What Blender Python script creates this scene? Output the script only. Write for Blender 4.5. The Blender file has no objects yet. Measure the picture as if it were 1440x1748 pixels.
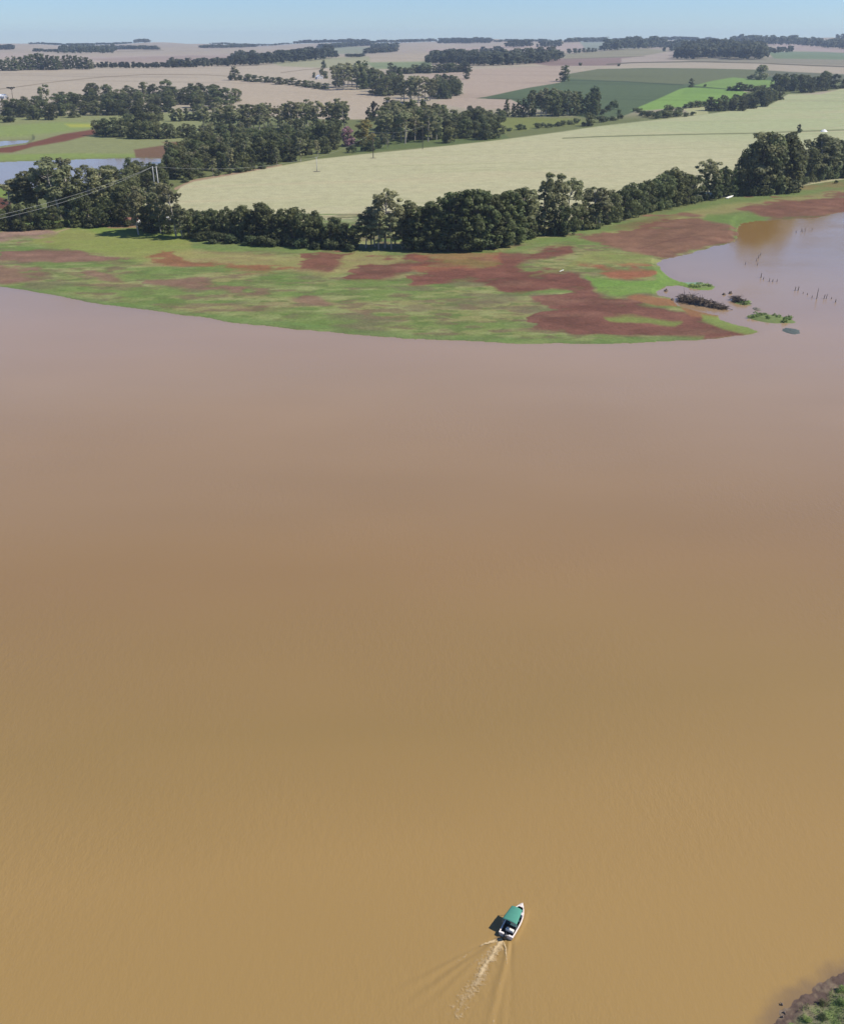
import bpy, bmesh, math, random
import numpy as np
from mathutils import Vector, Matrix, Quaternion

SC = bpy.context.scene
COL = SC.collection
random.seed(7)
RNG = np.random.default_rng(11)

# ------------------------------------------------------------------ camera
CAM_H, FOC, CX, CY = 90.0, 1600.0, 720.0, 874.0          # metres; photo pixels (1440 x 1748)
PITCH = math.radians(26.62)
cam_data = bpy.data.cameras.new("camera")
cam_data.sensor_fit = 'VERTICAL'
cam_data.sensor_height = 24.0
cam_data.lens = 24.0 * FOC / 1748.0
cam_data.clip_start, cam_data.clip_end = 1.0, 40000.0
cam = bpy.data.objects.new("camera", cam_data)
cam.location = (0, 0, CAM_H)
cam.rotation_euler = (math.pi / 2 - PITCH, 0, 0)
COL.objects.link(cam)
SC.camera = cam

# ------------------------------------------------------------------ world, sun, exposure
SUN_EL, SUN_AZ = math.radians(47), math.radians(92)       # azimuth clockwise from +Y: sun on the right
world = bpy.data.worlds.new("World")
SC.world = world
world.use_nodes = True
wn = world.node_tree
bg = wn.nodes["Background"]
sky = wn.nodes.new("ShaderNodeTexSky")
sky.sky_type = 'NISHITA'
sky.sun_disc = False
sky.sun_elevation = SUN_EL
sky.sun_rotation = SUN_AZ
sky.altitude = 500
sky.air_density = 1.0
sky.dust_density = 0.1
sky.ozone_density = 1.0
sky_tint = wn.nodes.new("ShaderNodeVectorMath"); sky_tint.operation = 'MULTIPLY'
sky_tint.inputs[1].default_value = (0.64, 0.87, 1.32)       # a cool, dry winter sky
wn.links.new(sky.outputs[0], sky_tint.inputs[0])
wn.links.new(sky_tint.outputs[0], bg.inputs[0])
bg.inputs[1].default_value = 0.076

sun_data = bpy.data.lights.new("sun", 'SUN')
sun_data.energy = 4.6
sun_data.angle = math.radians(0.5)
sun_data.color = (1.0, 0.94, 0.83)
sun = bpy.data.objects.new("sun", sun_data)
sdir = Vector((math.sin(SUN_AZ) * math.cos(SUN_EL), math.cos(SUN_AZ) * math.cos(SUN_EL), math.sin(SUN_EL)))
sun.rotation_euler = sdir.to_track_quat('Z', 'Y').to_euler()
sun.location = (300, 0, 400)
COL.objects.link(sun)

SC.view_settings.view_transform = 'Standard'
SC.view_settings.look = 'None'
SC.view_settings.gamma = 1.0
SC.view_settings.exposure = 0.42
SC.render.engine = 'CYCLES'
SC.cycles.use_denoising = True
SC.cycles.max_bounces = 6
SC.cycles.transparent_max_bounces = 12
SC.cycles.volume_bounces = 0

# ------------------------------------------------------------------ small helpers
def srgb(r, g, b):
    f = lambda c: c / 12.92 if c <= 0.04045 else ((c + 0.055) / 1.055) ** 2.4
    return np.array([f(r / 255), f(g / 255), f(b / 255)])

def tag(o, label=None, cat=None, group=None, kind=None):
    if label: o["label"] = label
    if cat: o["category"] = cat
    if group: o["group"] = group
    if kind: o["kind"] = kind
    return o

def link(o, parent=None):
    COL.objects.link(o)
    if parent: o.parent = parent
    return o

def empty(name, loc=(0, 0, 0), rz=0.0):
    o = bpy.data.objects.new(name, None)
    o.location = loc
    o.rotation_euler = (0, 0, rz)
    o.empty_display_size = 0.5
    return link(o)

def np_mesh(name, V, F, mats=(), mat_index=None, smooth=False):
    """V (n,3), F (m,k) arrays of faces with the same number of corners."""
    me = bpy.data.meshes.new(name)
    V = np.asarray(V, np.float32); F = np.asarray(F, np.int32)
    m, k = F.shape
    me.vertices.add(len(V)); me.vertices.foreach_set("co", V.ravel())
    me.loops.add(m * k); me.loops.foreach_set("vertex_index", F.ravel())
    me.polygons.add(m)
    me.polygons.foreach_set("loop_start", np.arange(0, m * k, k, dtype=np.int32))
    me.polygons.foreach_set("loop_total", np.full(m, k, np.int32))
    if mat_index is not None:
        me.polygons.foreach_set("material_index", np.asarray(mat_index, np.int32))
    if smooth:
        me.polygons.foreach_set("use_smooth", np.ones(m, bool))
    for mt in mats: me.materials.append(mt)
    me.update(calc_edges=True)
    return me

def color_attr(me, name, rgb):
    a = me.color_attributes.new(name, 'FLOAT_COLOR', 'POINT')
    d = np.ones((len(rgb), 4), np.float32); d[:, :3] = rgb
    a.data.foreach_set("color", d.ravel())

def float_attr(me, name, v):
    a = me.attributes.new(name, 'FLOAT', 'POINT')
    a.data.foreach_set("value", np.asarray(v, np.float32))

def grid_faces(nr, nc):
    r = np.arange(nr - 1)[:, None]; c = np.arange(nc - 1)[None, :]
    a = (r * nc + c).ravel()
    return np.stack([a, a + 1, a + nc + 1, a + nc], 1)

def _hash(ix, iy, seed):
    h = (ix.astype(np.int64) * 374761393 + iy.astype(np.int64) * 668265263 + seed * 974711) & 0xFFFFFFFF
    h = ((h ^ (h >> 13)) * 1274126177) & 0xFFFFFFFF
    h = h ^ (h >> 16)
    return (h & 0xFFFFFF) / float(0xFFFFFF)

def vnoise(x, y, seed=0):
    ix = np.floor(x); iy = np.floor(y)
    fx = x - ix; fy = y - iy
    fx = fx * fx * (3 - 2 * fx); fy = fy * fy * (3 - 2 * fy)
    a = _hash(ix, iy, seed); b = _hash(ix + 1, iy, seed); c = _hash(ix, iy + 1, seed); d = _hash(ix + 1, iy + 1, seed)
    return (a + (b - a) * fx) * (1 - fy) + (c + (d - c) * fx) * fy

def fbm(x, y, octv=4, seed=0, gain=0.5):
    s = 0.0; a = 1.0; t = 0.0
    for k in range(octv):
        s = s + a * vnoise(x * 2 ** k + 17.3 * k, y * 2 ** k - 9.1 * k, seed + k)
        t += a; a *= gain
    return s / t * 2 - 1                                   # -1 .. 1

def sstep(a, b, x):
    t = np.clip((x - a) / (b - a), 0, 1)
    return t * t * (3 - 2 * t)

# ------------------------------------------------------------------ the lie of the land
PY_, PZ_ = zip((0, 0), (330, 0.2), (520, 1.2), (900, 1.6), (1362, 3.0), (1800, 18.4), (2300, 33.8), (3100, 45.6),
               (4500, 60.0), (7000, 90.0), (8200, 78.0), (9300, 60.0))
_pg = np.arange(0, 9400, 10.0)
_pv = np.interp(_pg, PY_, PZ_)
_k = np.hanning(31); _k /= _k.sum()
_ps = np.convolve(np.pad(_pv, 15, mode='edge'), _k, 'valid')

def height(X, Y):
    X = np.asarray(X, float); Y = np.asarray(Y, float)
    z = np.interp(Y, _pg, _ps)
    w = sstep(1500, 3000, Y)
    z = z + w * (2.6 * np.sin(X / 190 + Y / 420) + 2.2 * np.sin(X / 95 - Y / 300 + 1.3))
    w2 = sstep(3000, 6500, Y)
    z = z + w2 * (7 * np.sin(X / 420 + 0.6) + 5 * np.sin(X / 170 + Y / 600) + 2.5 * np.sin(X / 70 + 2.0) + X * 0.0075)
    return z

CP, SP = math.cos(PITCH), math.sin(PITCH)
def project(X, Y, Z):
    d = Y * CP - (Z - CAM_H) * SP
    u = Y * SP + (Z - CAM_H) * CP
    return CX + FOC * X / d, CY - FOC * u / d, d

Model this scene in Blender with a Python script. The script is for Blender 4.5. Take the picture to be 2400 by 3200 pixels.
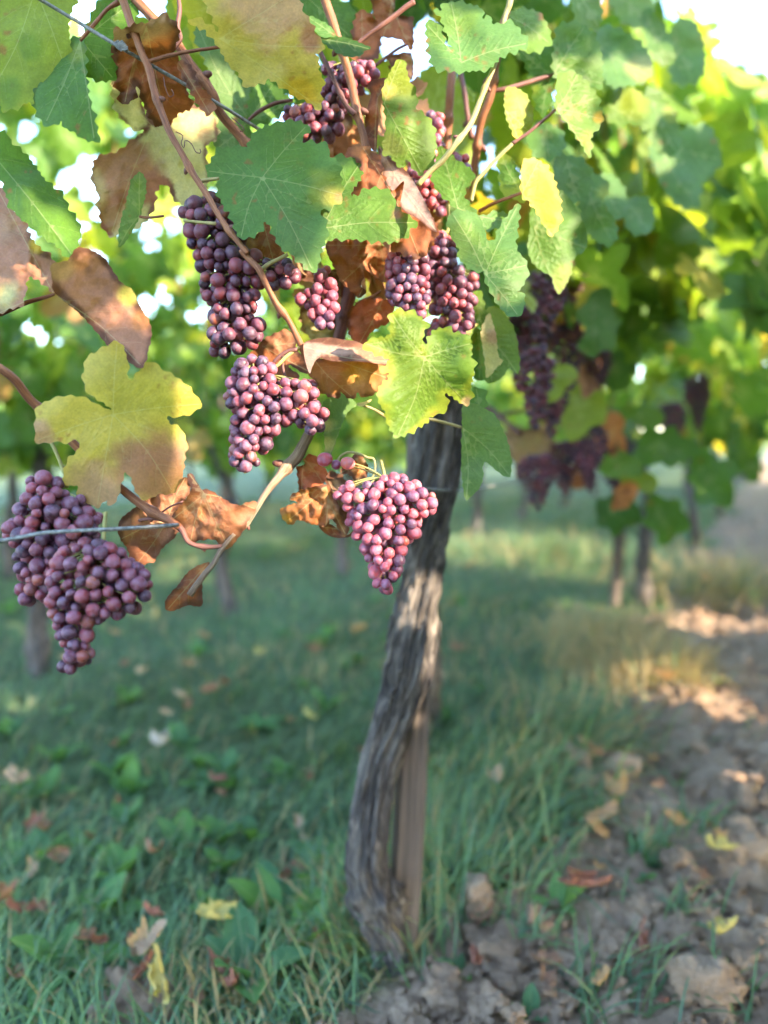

§ **Exercise prompt**
Pictures stay out. Print the data exactly, from its first line through the line containing "SC.camera = cam".

§ **The response**
What Blender Python script creates this scene? Output the script only. Write for Blender 4.5. The Blender file has no objects yet. Measure the picture as if it were 1440x1748 pixels.
import bpy, bmesh, math, random
import numpy as np
from mathutils import Vector, Matrix, Quaternion

SC = bpy.context.scene
COL = SC.collection
random.seed(7)
RNG = np.random.default_rng(11)

# ------------------------------------------------------------------ camera
CAM_H, FOC, CX, CY = 90.0, 1600.0, 720.0, 874.0          # metres; photo pixels (1440 x 1748)
PITCH = math.radians(26.62)
cam_data = bpy.data.cameras.new("camera")
cam_data.sensor_fit = 'VERTICAL'
cam_data.sensor_height = 24.0
cam_data.lens = 24.0 * FOC / 1748.0
cam_data.clip_start, cam_data.clip_end = 1.0, 40000.0
cam = bpy.data.objects.new("camera", cam_data)
cam.location = (0, 0, CAM_H)
cam.rotation_euler = (math.pi / 2 - PITCH, 0, 0)
COL.objects.link(cam)
SC.camera = cam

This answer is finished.